I am cheating here, there’s a 14th reason for the Academy of Motion Picture Arts and Sciences (AMPAS) to recognize this movie for top honors. BlacKkKlansman is Lee’s most broadly entertaining and most commercially accessible picture to date, and he achieves those goals almost effortlessly, without sacrificing a bit the film’s moral integrity or narrative coherence.  The double ending (which cannot be spelled out here), including one hilarious satirical and ironic phone call, makes the film both searing and soaring expose.

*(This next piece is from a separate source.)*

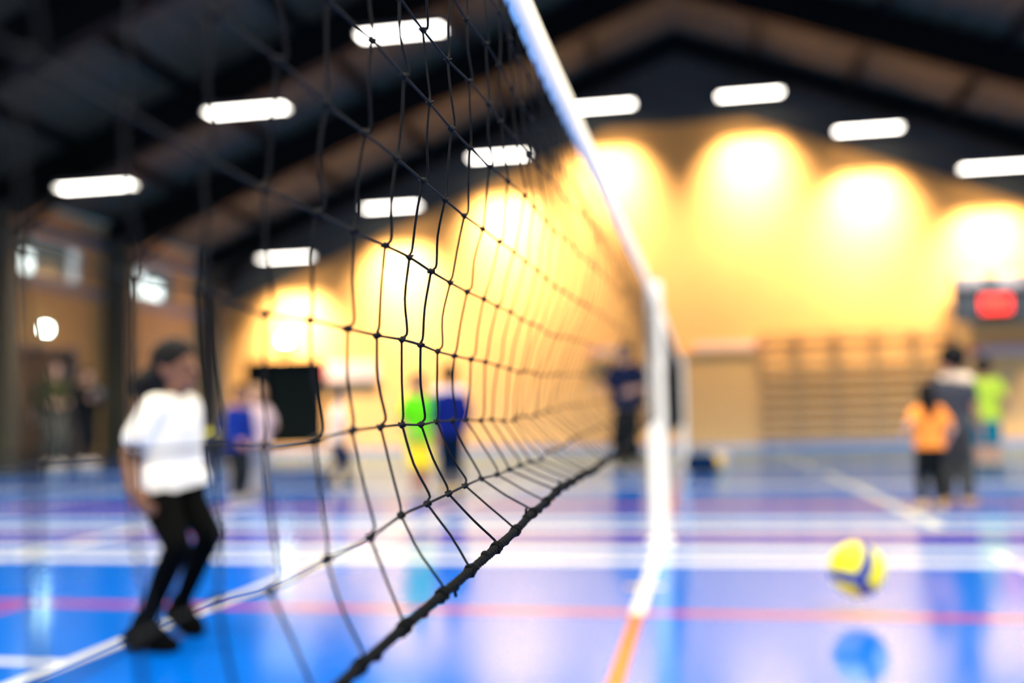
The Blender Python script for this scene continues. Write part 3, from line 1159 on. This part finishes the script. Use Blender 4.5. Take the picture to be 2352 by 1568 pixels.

Here is a movie about the continuous history of black oppression and the bias of black representation in mainstream cinema, TV news and series, and even Blaxploitation movies (Shaft and Richard Roundtree, Cleopatra Jones with Tamara Dobson, Coffy and Pam Grier).  But the film is also undeniably hopeful about future of black empowerment–contingent on wake-up call and unified battle. Miraculously, all of these elements and dimensions are rolled into one text, which moves along so smoothly and rapidly that you hardly notice its running time of 135 minutes.

With the right handling and marketing, Focus Features has a big winner on its hands, and releasing it in the summer, August 10, (as counterprogramming), is a smart decision that should pay off at the box-office.